The real challenge for me, used as I was to academic and fiction writing, was the necessary brevity of the essays. The discipline of having to compress my ideas into a finite word count troubled me at first. Later, however, I was grateful for the experience because it forced me to get to the point and stay strictly on task. Instead of grumbling, I came to relish the challenge and to appreciate journalistic brevity as a special literary form more fitting for our hurried times than the ponderous writings of earlier, more leisurely times.
The themes treated are an entirely different matter. They are far-ranging, and the freedom I surrendered in linguistic spaciousness I gained back in the latitude I had to treat many topics as fairly and clearly in space permitted.

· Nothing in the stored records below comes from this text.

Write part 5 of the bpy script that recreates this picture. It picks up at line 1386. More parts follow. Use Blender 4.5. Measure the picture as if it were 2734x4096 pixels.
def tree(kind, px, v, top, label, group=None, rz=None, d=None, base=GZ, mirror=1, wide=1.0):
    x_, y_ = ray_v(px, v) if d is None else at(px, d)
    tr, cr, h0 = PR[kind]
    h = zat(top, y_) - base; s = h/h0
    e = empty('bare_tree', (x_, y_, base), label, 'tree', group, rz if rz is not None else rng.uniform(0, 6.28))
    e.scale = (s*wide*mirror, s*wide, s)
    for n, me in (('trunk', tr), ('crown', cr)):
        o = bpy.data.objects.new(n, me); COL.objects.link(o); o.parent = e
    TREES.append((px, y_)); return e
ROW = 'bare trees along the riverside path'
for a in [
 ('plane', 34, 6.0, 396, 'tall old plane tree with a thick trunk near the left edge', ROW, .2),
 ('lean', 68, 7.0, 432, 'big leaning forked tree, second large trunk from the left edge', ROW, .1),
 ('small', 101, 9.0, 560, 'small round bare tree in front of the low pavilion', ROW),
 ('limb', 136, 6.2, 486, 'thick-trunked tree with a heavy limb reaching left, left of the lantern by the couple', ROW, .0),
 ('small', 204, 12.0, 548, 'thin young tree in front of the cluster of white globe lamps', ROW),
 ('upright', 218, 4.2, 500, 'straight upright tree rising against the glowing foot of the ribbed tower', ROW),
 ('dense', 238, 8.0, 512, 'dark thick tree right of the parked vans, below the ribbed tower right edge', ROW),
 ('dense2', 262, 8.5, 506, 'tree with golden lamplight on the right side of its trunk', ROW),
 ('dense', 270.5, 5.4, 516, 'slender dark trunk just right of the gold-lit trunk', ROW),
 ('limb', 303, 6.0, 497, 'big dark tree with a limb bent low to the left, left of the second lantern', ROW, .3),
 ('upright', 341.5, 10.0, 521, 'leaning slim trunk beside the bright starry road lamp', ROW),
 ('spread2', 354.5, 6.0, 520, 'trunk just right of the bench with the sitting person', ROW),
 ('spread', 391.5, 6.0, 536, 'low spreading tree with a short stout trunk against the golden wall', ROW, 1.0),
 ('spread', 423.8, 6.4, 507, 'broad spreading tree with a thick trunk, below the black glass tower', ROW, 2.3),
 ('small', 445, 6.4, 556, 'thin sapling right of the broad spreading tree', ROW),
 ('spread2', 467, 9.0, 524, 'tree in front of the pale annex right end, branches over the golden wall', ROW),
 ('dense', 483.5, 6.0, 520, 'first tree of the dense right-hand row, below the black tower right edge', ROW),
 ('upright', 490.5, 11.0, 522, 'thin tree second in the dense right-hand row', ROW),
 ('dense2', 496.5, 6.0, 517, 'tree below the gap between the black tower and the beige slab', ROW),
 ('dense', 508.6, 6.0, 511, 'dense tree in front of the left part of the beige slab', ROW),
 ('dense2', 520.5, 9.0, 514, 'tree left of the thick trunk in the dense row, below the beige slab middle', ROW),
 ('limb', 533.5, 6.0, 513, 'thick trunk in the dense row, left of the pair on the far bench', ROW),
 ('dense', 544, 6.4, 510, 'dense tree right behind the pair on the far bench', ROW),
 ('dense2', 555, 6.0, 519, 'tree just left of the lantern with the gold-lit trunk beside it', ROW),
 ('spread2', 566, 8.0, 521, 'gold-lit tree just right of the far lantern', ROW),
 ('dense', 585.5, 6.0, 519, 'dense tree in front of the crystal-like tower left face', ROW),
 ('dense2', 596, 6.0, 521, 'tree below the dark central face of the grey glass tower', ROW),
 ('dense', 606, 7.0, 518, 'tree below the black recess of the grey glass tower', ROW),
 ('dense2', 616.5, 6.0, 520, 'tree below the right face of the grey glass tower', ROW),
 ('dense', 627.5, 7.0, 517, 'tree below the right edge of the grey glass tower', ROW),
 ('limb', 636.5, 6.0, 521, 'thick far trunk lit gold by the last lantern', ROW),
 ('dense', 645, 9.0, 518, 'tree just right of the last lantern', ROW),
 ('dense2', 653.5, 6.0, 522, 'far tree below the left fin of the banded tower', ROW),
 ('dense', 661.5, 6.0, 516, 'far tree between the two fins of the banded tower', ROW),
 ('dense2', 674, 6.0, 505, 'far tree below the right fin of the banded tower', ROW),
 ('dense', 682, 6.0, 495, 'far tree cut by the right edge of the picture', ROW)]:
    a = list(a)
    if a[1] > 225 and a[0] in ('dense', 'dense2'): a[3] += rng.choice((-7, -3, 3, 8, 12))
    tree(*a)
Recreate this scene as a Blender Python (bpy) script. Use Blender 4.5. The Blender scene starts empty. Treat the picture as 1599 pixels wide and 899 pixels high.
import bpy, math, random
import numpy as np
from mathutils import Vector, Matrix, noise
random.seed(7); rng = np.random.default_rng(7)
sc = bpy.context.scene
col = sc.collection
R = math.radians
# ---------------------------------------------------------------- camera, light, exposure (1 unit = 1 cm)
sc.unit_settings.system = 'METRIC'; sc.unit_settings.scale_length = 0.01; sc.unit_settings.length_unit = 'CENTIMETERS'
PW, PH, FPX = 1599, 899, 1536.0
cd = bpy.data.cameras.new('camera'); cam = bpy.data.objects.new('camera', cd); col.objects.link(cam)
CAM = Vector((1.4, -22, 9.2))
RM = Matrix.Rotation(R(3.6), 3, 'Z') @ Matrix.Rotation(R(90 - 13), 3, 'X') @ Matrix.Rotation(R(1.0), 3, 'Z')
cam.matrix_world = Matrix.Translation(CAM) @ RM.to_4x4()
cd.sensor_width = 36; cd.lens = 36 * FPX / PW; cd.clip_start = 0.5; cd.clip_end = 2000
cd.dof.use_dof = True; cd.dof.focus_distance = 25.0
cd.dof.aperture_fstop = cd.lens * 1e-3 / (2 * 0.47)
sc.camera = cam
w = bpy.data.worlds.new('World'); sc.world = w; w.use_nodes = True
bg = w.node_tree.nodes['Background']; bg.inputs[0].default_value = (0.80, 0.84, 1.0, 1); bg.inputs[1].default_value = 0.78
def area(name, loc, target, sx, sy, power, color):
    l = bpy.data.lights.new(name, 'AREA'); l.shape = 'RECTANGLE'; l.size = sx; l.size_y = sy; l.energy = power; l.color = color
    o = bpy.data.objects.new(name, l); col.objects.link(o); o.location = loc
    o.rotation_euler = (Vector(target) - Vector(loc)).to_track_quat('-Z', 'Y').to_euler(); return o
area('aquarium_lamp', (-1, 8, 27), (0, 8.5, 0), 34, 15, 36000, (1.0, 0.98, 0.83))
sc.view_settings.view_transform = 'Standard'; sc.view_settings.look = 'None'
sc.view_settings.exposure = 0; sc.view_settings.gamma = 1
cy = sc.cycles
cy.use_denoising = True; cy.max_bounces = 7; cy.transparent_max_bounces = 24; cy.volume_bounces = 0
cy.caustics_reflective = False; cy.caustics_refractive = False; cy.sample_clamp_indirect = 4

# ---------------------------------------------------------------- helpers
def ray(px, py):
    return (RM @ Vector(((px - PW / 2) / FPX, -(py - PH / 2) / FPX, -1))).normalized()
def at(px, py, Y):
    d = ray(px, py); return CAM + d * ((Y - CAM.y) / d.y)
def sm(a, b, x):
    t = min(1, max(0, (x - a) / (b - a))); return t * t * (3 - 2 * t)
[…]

But there is method in what may appear to be unrelated themes. At a near or far remove, and from a variety of perspectives, all rest on the master concepts that undergird all my philosophical work: the uniqueness of human reality, the dignity, humor, and pathos of the person, and the possibilities of life that set it far apart and high above all other earthly realities.
A noted thinker once said that clarity is the courtesy an author extends to the reader. Insofar as my abilities permit, I have tried to add another kindness: word economy, which I understand to mean saying as much as possible in the fewest words. In those cases in which there is neither clarity nor economy, I alone take the blame.
Most of the essays in this book first appeared as newspaper columns and differ from the originals only in minor, editorial ways.